SHORT PROBLEM: Locate all lines in the data below that hold "scene" and show them.

RAW DATA:
* * * * * * *

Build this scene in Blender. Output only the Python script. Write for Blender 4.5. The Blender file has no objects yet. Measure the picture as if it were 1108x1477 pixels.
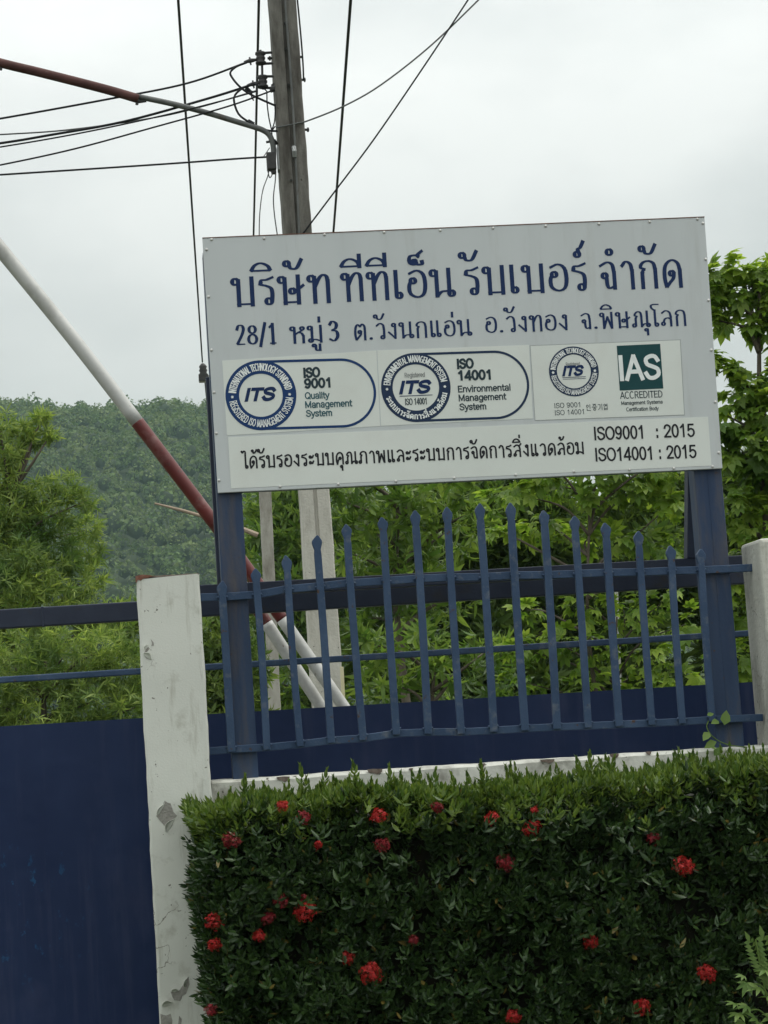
import bpy, bmesh, math, random
import numpy as np
from mathutils import Vector, Matrix
random.seed(7); RNG = np.random.default_rng(11)
R = math.radians
scene = bpy.context.scene
COL = scene.collection

# ------------------------------------------------------------------ camera
F_PX, CX, CY = 3000.0, 554.0, 738.5
YAW, PITCH, ROLL = R(6.58), R(6.13), R(-3.78)
CAM = np.array([0.0, -9.56, 1.65])
_f = np.array([math.sin(YAW)*math.cos(PITCH), math.cos(YAW)*math.cos(PITCH), math.sin(PITCH)])
_r0 = np.array([math.cos(YAW), -math.sin(YAW), 0.0]); _u0 = np.cross(_r0, _f)
_r = math.cos(ROLL)*_r0 + math.sin(ROLL)*_u0
_u = -math.sin(ROLL)*_r0 + math.cos(ROLL)*_u0
cam = bpy.data.cameras.new('camera'); cam_o = bpy.data.objects.new('camera', cam); COL.objects.link(cam_o)
cam.sensor_fit = 'HORIZONTAL'; cam.sensor_width = 36.0; cam.lens = 36.0*F_PX/1108.0
cam.clip_start = 0.1; cam.clip_end = 6000
cam_o.matrix_world = Matrix(((_r[0], _u[0], -_f[0], CAM[0]), (_r[1], _u[1], -_f[1], CAM[1]), (_r[2], _u[2], -_f[2], CAM[2]), (0, 0, 0, 1)))
scene.camera = cam_o

def at(px, py, Y):
    """where the line of sight through a photograph pixel meets the upright plane y = Y"""
    v = _f + (px-CX)/F_PX*_r - (py-CY)/F_PX*_u
    return CAM + v*((Y-CAM[1])/v[1])
def ppm(Y): return F_PX/((Y-CAM[1])*1.0)      # pixels per metre, about

# ------------------------------------------------------------------ sky, sun, exposure
SUN_EL, SUN_AZ = R(62), R(86)                  # azimuth from +Y towards +X
world = bpy.data.worlds.new('World'); scene.world = world; world.use_nodes = True
nt = world.node_tree; nt.nodes.clear()
def N(tree, typ, **kw):
    n = tree.nodes.new(typ)
    for k, v in kw.items():
        if k in n.inputs.keys() if isinstance(k, str) else False: n.inputs[k].default_value = v
        else: setattr(n, k, v)
    return n
out = N(nt, 'ShaderNodeOutputWorld'); bg = N(nt, 'ShaderNodeBackground'); bg.inputs['Strength'].default_value = 0.1
sky = N(nt, 'ShaderNodeTexSky', sky_type='NISHITA', sun_disc=False, sun_elevation=SUN_EL, sun_rotation=SUN_AZ)
tc = N(nt, 'ShaderNodeTexCoord')
mp = N(nt, 'ShaderNodeMapping'); mp.inputs['Scale'].default_value = (1.0, 1.0, 1.9)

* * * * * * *

FINAL RESULT:
Build this scene in Blender. Output only the Python script. Write for Blender 4.5. The Blender file has no objects yet. Measure the picture as if it were 1108x1477 pixels.
scene = bpy.context.scene
COL = scene.collection
scene.camera = cam_o
world = bpy.data.worlds.new('World'); scene.world = world; world.use_nodes = True